I have a young coworker who can get away with saying the true things that nobody else can say. Because everyone loves him and somehow it’s all ok when he says it, but if anyone else were to say it, it would sound too critical.

This coworker has informed me that, in regards to houses, my husband must find me to be a pain in the ass. Well! I set him straight. I quickly informed him that, no, it’s not just regarding houses that I’m a pain in the ass. I’m a pain in the ass about a lot of things. (But houses is definitely up there.)

Speaking of houses, I found out that the one on Camino de la Tierra has the septic drain field on the correct side of the house (correct being not where I want to someday build a pool). But John hasn’t even seen that one yet. He’s scheduled to see it on Thursday.

John got up before dawn on Monday to fly to California. He then took a midnight flight from SFO to Washington DC, figured he’d shower & put his suit on at a community center and then went to give his presentation, scheduled for noon. I gather he gets to sleep in an actual hotel tonight. I don’t know how that all went, other than he did send a “safe landing” text from DC this morning. He’s nuts. They don’t pay him enough for that ridiculousness.
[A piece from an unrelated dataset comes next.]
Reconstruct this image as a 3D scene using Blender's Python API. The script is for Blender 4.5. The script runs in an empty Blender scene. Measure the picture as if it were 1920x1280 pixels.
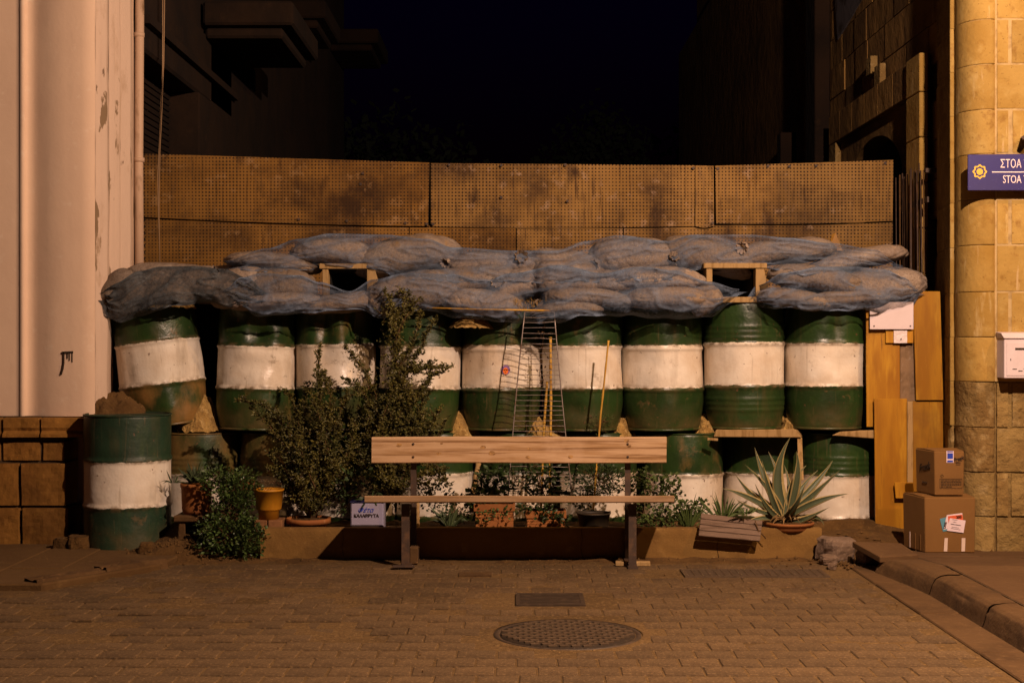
import bpy, math, random
from mathutils import Vector, Matrix, noise
from mathutils.bvhtree import BVHTree
R = math.radians
random.seed(7)
S = bpy.context.scene
COL = S.collection
F, H = 2667.0, 1.36          # focal length in picture units, eye height in metres


def P(px, py, Y):
    return Vector(((px - 960) * Y / F, Y, H + (640 - py) * Y / F))


# ------------------------------------------------------------------ camera, night sky, lamps
cd = bpy.data.cameras.new("camera")
cam = bpy.data.objects.new("camera", cd)
COL.objects.link(cam)
cam.location = (0, 0, H)
cam.rotation_euler = (R(90), 0, 0)
cd.lens, cd.sensor_width, cd.clip_end = 50.0, 36.0, 600
S.camera = cam
W = bpy.data.worlds.new("World")
S.world = W
W.use_nodes = True
nt = W.node_tree
bg = nt.nodes["Background"]
sk = nt.nodes.new("ShaderNodeTexSky")
sk.sky_type = 'NISHITA'
sk.sun_disc = False
sk.sun_elevation = R(-2.4)
sk.sun_rotation = R(200)
sk.dust_density = 0
sk.ozone_density = 10
sk.air_density = 1
nt.links.new(sk.outputs[0], bg.inputs[0])
bg.inputs[1].default_value = 0.05
# a trace of moonlight
sd = bpy.data.lights.new("moonlight", 'SUN')
sd.energy, sd.angle, sd.color = 0.004, R(0.5), (0.75, 0.85, 1)
so = bpy.data.objects.new("moonlight", sd)
COL.objects.link(so)
so.rotation_euler = (R(50), 0, R(20))
S.view_settings.view_transform = 'Standard'
S.view_settings.look = 'None'
S.view_settings.exposure = 0
S.view_settings.gamma = 1
S.view_settings.use_curve_mapping = False
S.cycles.use_denoising = True
S.cycles.max_bounces = 6
S.cycles.transparent_max_bounces = 12
S.cycles.sample_clamp_indirect = 3
LAMPS = [  # head position, post foot, watts, colour, label
    ((2.3, 4.4, 4.5), (4.75, 4.4), 1950, (1, .67, .49), "street lamp with a warm white head reaching out over the road"),
    ((4.9, 5.2, 5.4), (6.4, 5.2), 560, (1, .56, .24), "street lamp with an orange sodium head by the stone house"),
]


# ------------------------------------------------------------------ materials
def mat(name, col, rough=.8, layers=(), bump=(), spec=.3, metal=0, island=0, objrand=0, emit=None, alpha=None):
    """layers: (scale, colour, low, high, stretch(x,y,z), detail); bump: (scale, strength, distance, stretch)"""
    m = bpy.data.materials.new(name)
    m.use_nodes = True
    n, l = m.node_tree.nodes, m.node_tree.links
    b = n["Principled BSDF"]
    tc = n.new("ShaderNodeTexCoord")
    oi = n.new("ShaderNodeObjectInfo")
    off = n.new("ShaderNodeVectorMath")
    off.operation = 'MULTIPLY_ADD'
    off.inputs[1].default_value = (37, 17, 53) if objrand else (0, 0, 0)
    cmb = n.new("ShaderNodeCombineXYZ")
    for i in range(3):
        l.new(oi.outputs['Random'], cmb.inputs[i])
    l.new(cmb.outputs[0], off.inputs[0])
    l.new(tc.outputs['Object'], off.inputs[2])
    vec = off.outputs[0]

    def nz(scale, st, det=6, r=.6):
        mp = n.new("ShaderNodeMapping")
        mp.inputs['Scale'].default_value = st
        l.new(vec, mp.inputs[0])
        t = n.new("ShaderNodeTexNoise")
        t.inputs['Scale'].default_value = scale
        t.inputs['Detail'].default_value = det
        t.inputs['Roughness'].default_value = r
        l.new(mp.outputs[0], t.inputs['Vector'])
        return t.outputs['Fac']
    cur = n.new("ShaderNodeRGB")
    cur.outputs[0].default_value = (*col, 1)
    c = cur.outputs[0]
    for lay in layers:
        sc, c2, lo, hi = lay[:4]
        st = lay[4] if len(lay) > 4 else (1, 1, 1)
        det = lay[5] if len(lay) > 5 else 6
        f = nz(sc, st, det)
        mr = n.new("ShaderNodeMapRange")
        mr.inputs[1].default_value, mr.inputs[2].default_value = lo, hi
        l.new(f, mr.inputs[0])
        mx = n.new("ShaderNodeMix")
        mx.data_type = 'RGBA'
        l.new(mr.outputs[0], mx.inputs[0])
        l.new(c, mx.inputs[6])
        mx.inputs[7].default_value = (*c2, 1)
        c = mx.outputs[2]
    if island or objrand > 0:
        hs = n.new("ShaderNodeHueSaturation")
        g = n.new("ShaderNodeNewGeometry")
        ad = n.new("ShaderNodeMath")
        ad.operation = 'ADD'
        l.new(g.outputs['Random Per Island'], ad.inputs[0])
        l.new(oi.outputs['Random'], ad.inputs[1])
        fr = n.new("ShaderNodeMath")
        fr.operation = 'FRACT'
        l.new(ad.outputs[0], fr.inputs[0])
        amt = island or objrand
        mr = n.new("ShaderNodeMapRange")
        mr.inputs[3].default_value, mr.inputs[4].default_value = 1 - amt, 1 + amt
        l.new((fr if island else oi).outputs[0 if island else 'Random'], mr.inputs[0])
        l.new(mr.outputs[0], hs.inputs['Value'])
        l.new(c, hs.inputs['Color'])
        c = hs.outputs[0]
    l.new(c, b.inputs['Base Color'])
    b.inputs['Roughness'].default_value = rough
    b.inputs['Specular IOR Level'].default_value = spec
    b.inputs['Metallic'].default_value = metal
    prev = None
    for bp in bump:
        sc, stg, dist = bp[:3]
        st = bp[3] if len(bp) > 3 else (1, 1, 1)
        bn = n.new("ShaderNodeBump")
        bn.inputs['Strength'].default_value = stg
        bn.inputs['Distance'].default_value = dist
        l.new(nz(sc, st, 5), bn.inputs['Height'])
        if prev:
            l.new(prev, bn.inputs['Normal'])
        prev = bn.outputs[0]
    if prev:
        l.new(prev, b.inputs['Normal'])
    if emit:
        b.inputs['Emission Color'].default_value = (*emit[0], 1)
        b.inputs['Emission Strength'].default_value = emit[1]
    if alpha:
        lo, hi = alpha
        f = nz(60, (1, 1, 1), 3)
        mr = n.new("ShaderNodeMapRange")
        mr.inputs[1].default_value, mr.inputs[2].default_value = .3, .7
        mr.inputs[3].default_value, mr.inputs[4].default_value = lo, hi
        l.new(f, mr.inputs[0])
        at = n.new("ShaderNodeAttribute")
        at.attribute_name = 'dens'
        sm = n.new("ShaderNodeMath")
        sm.operation, sm.use_clamp = 'ADD', True
        l.new(mr.outputs[0], sm.inputs[0])
        l.new(at.outputs['Fac'], sm.inputs[1])
        l.new(sm.outputs[0], b.inputs['Alpha'])
    m['vec'] = 0
    return m


def drum_mat(name, rot=0, moss=0.0, dirt=.5, z1=.29, z2=.58, gl=.32, green=(.022, .050, .011), foot=0):
    m = bpy.data.materials.new(name)
    m.use_nodes = True
    n, l = m.node_tree.nodes, m.node_tree.links
    b = n["Principled BSDF"]
    tc = n.new("ShaderNodeTexCoord")
    oi = n.new("ShaderNodeObjectInfo")
    ad = n.new("ShaderNodeVectorMath")
    ad.operation = 'ADD'
    sc_ = n.new("ShaderNodeVectorMath")
    sc_.operation = 'SCALE'
    cmb = n.new("ShaderNodeCombineXYZ")
    for i in range(3):
        l.new(oi.outputs['Random'], cmb.inputs[i])
    l.new(cmb.outputs[0], sc_.inputs[0])
    sc_.inputs['Scale'].default_value = 91
    l.new(tc.outputs['Object'], ad.inputs[0])
    l.new(sc_.outputs[0], ad.inputs[1])

    def nz(scale, st=(1, 1, 1), det=6, r=.6):
        mp = n.new("ShaderNodeMapping")
        mp.inputs['Scale'].default_value = st
        l.new(ad.outputs[0], mp.inputs[0])
        t = n.new("ShaderNodeTexNoise")
        t.inputs['Scale'].default_value = scale
        t.inputs['Detail'].default_value = det
        t.inputs['Roughness'].default_value = r
        l.new(mp.outputs[0], t.inputs['Vector'])
        return t.outputs['Fac']

    def rng(v, a, b_, c=0, d=1):
        mr = n.new("ShaderNodeMapRange")
        for i, x in zip((1, 2, 3, 4), (a, b_, c, d)):
            mr.inputs[i].default_value = x
        l.new(v, mr.inputs[0])
        return mr.outputs[0]

    def mth(op, a, b_):
        q = n.new("ShaderNodeMath")
        q.operation = op
        for i, x in enumerate((a, b_)):
            if isinstance(x, (int, float)):
                q.inputs[i].default_value = x
            else:
                l.new(x, q.inputs[i])
        return q.outputs[0]

    def mix(f, a, b_):
        mx = n.new("ShaderNodeMix")
        mx.data_type = 'RGBA'
        l.new(f, mx.inputs[0])
        for i, x in ((6, a), (7, b_)):
            if isinstance(x, tuple):
                mx.inputs[i].default_value = (*x, 1)
            else:
                l.new(x, mx.inputs[i])
        return mx.outputs[2]
    sp = n.new("ShaderNodeSeparateXYZ")
    l.new(tc.outputs['Object'], sp.inputs[0])
    z = sp.outputs[2]
    zz = mth('ADD', mth('ADD', z, rng(oi.outputs['Random'], 0, 1, -.012, .012)), rng(nz(14, det=8, r=.75), 0, 1, -.022, .022))
    band = mth('MULTIPLY', rng(zz, z1 - .002, z1 + .002), rng(zz, z2 - .002, z2 + .002, 1, 0))
    gcol = mix(rng(nz(3.5), .4, .7), green, tuple(x * .5 + .003 for x in green))
    gcol = mix(rng(nz(9, (1, 1, .25)), .62, .8), gcol, (.035, .065, .018))
    wcol = mix(rng(nz(5), .35, .75), (.76, .70, .60), (.62, .52, .40))
    wcol = mix(rng(nz(2.2), .5, .7), wcol, (.58, .46, .33))
    c = mix(band, gcol, wcol)
    # vertical dirt drips, flakes and grime settled at the hoops and low down
    drip = mth('MULTIPLY', rng(nz(11, (1, 1, .12)), .6 - .12 * dirt, .8), rng(nz(4), .35, .65))
    c = mix(mth('MULTIPLY', drip, .75 * dirt), c, (.13, .08, .03))
    c = mix(mth('MULTIPLY', rng(nz(40, (1, 1, .05), 2), .66, .72), .35 * dirt), c, (.16, .11, .05))
    hoop = mth('MAXIMUM', rng(mth('ABSOLUTE', mth('SUBTRACT', z, z1), 0), 0, .03, 1, 0), rng(mth('ABSOLUTE', mth('SUBTRACT', z, z2), 0), 0, .02, 1, 0))
    c = mix(mth('MULTIPLY', hoop, rng(nz(16), .42, .62, 0, .9)), c, (.13, .085, .04))
    fl = rng(nz(24, det=4), .675, .70)
    c = mix(mth('MULTIPLY', fl, .8), c, (.12, .06, .03))
    c = mix(mth('MULTIPLY', rng(nz(6, (1, 1, 1), 9, .75), .60, .66), .55 * dirt), c, (.16, .10, .045))
    low = mth('MULTIPLY', rng(z, .0, .2, 1, 0), rng(nz(7), .35, .65))
    c = mix(mth('MULTIPLY', low, min(1, dirt)), c, (.13, .09, .035))
    if moss > 0:
        c = mix(mth('MULTIPLY', rng(nz(4.5, (1, 1, .6), 8), .62 - .3 * moss, .75 - .2 * moss), mth('SUBTRACT', 1, mth('MULTIPLY', band, .75))), c, (.16, .10, .03))
    if foot:
        c = mix(mth('MULTIPLY', rng(z, z1 + .01, z1 - .03), rng(nz(3.2, (1, 1, .7), 8), .40, .56)), c, (.22, .12, .035))
    l.new(c, b.inputs['Base Color'])
    rr = rng(nz(8), .3, .8, gl, gl + .25)
    l.new(rr, b.inputs['Roughness'])
    b.inputs['Specular IOR Level'].default_value = .5
    bn = n.new("ShaderNodeBump")
    bn.inputs['Strength'].default_value = .8
    bn.inputs['Distance'].default_value = .008
    l.new(nz(9, det=3), bn.inputs['Height'])
    b.inputs['Specular IOR Level'].default_value = .4
    b2 = n.new("ShaderNodeBump")
    b2.inputs['Strength'].default_value = .3
    b2.inputs['Distance'].default_value = .002
    l.new(nz(90, det=4), b2.inputs['Height'])
    l.new(bn.outputs[0], b2.inputs['Normal'])
    l.new(b2.outputs[0], b.inputs['Normal'])
    return m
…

I know that guys who make millions a year have schedules like that, but John does not make the big bucks. And those rich important guys presumably sleep on those beds on the planes. It’s hard for me to believe that there are actually beds on planes, but I’ve seen them advertised in magazines. Where would those beds even be? There’s no place for beds on planes. But I’ve seen the photos in magazines; it must be true.

However, it is definitely not relevant to our situation, one way or the other. We’re not the sort of people who get to sleep on beds on planes. The bottom line is, John works too hard.

And “beds on planes” sounds like a Dr. Seuss book. Right? It’s the truth.